Apple la farebbe da padrona nel comparto dei ricondizionati “con oltre il 90% delle nostre vendite” comunica Certideal. Il futuro del settore? “Nella mia visione della telefonia di domani vedo una distribuzione equa tra prodotti nuovi e ricondizionati, simile a quanto già avviene nel mercato delle auto” chiosa il growth marketing manager Salvatore Macrì. “Questo equilibrio – aggiunge – sarà guidato non solo dalla convenienza economica, ma anche dalla crescente consapevolezza ambientale e dalla qualità migliorata dei dispositivi ricondizionati. I consumatori riconosceranno sempre più il valore dei prodotti ricondizionati, spingendo il mercato verso un modello più sostenibile e accessibile”.
I Restart Party
Non mancano le idee interessanti. Se gli operatori professionali ne hanno fatto un business tout court che include messa a punto e vendita, esistono anche approcci ibridi al recupero dei cellulari. Negli Stati Uniti Ifixit vende parti di ricambio e fornisce al contempo manuali di riparazione che spiegano passo per passo come intervenire autonomamente sul proprio dispositivo per prolungarne la vita. Al momento sono disponibili 107.168 manuali gratuiti e, grazie ai tutorial forniti dal sito, sarebbero state eseguite oltre cento milioni di riparazioni. Il progetto ha aggregato una piccola comunità (ne esiste anche una versione italiana) ed è attivo nella lotta per il diritto alle riparazioni, su cui insiste da tempo anche l’Unione europea. C’è anche una lista di aziende amiche, che comprende alcuni grandi nomi del tech globale che hanno dimostrato sostegno. A far rumore, in questo caso, sono gli assenti.

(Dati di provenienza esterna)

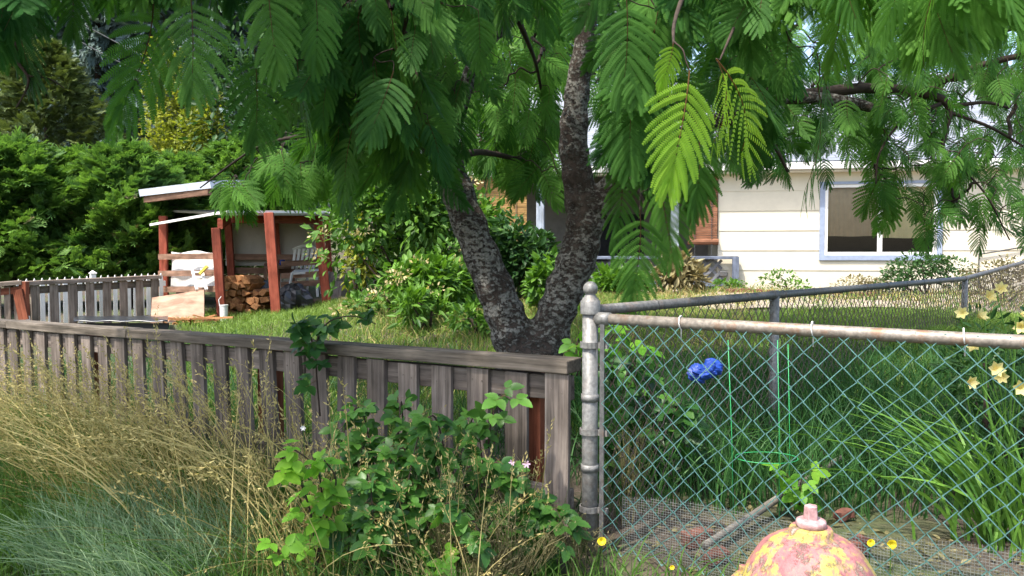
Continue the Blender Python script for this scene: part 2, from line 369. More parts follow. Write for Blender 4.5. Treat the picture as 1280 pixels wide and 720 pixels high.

Più casalingo, invece, è l’approccio di Restart Project, iniziativa nata a Londra da un’idea dell’italiano Ugo Vallauri: organizza eventi di riparazione in tutto il continente in cui tecnici esperti assistono sprovveduti cittadini che non si rassegnano a cestinare telefonini (ma anche asciugacapelli, microonde, tostapane) ancora recuperabili. A volte basta poco per non buttare un oggetto. E probabilmente, fra qualche anno, rivedremo il consumismo di inizio millennio come una stagione insopportabilmente cheap.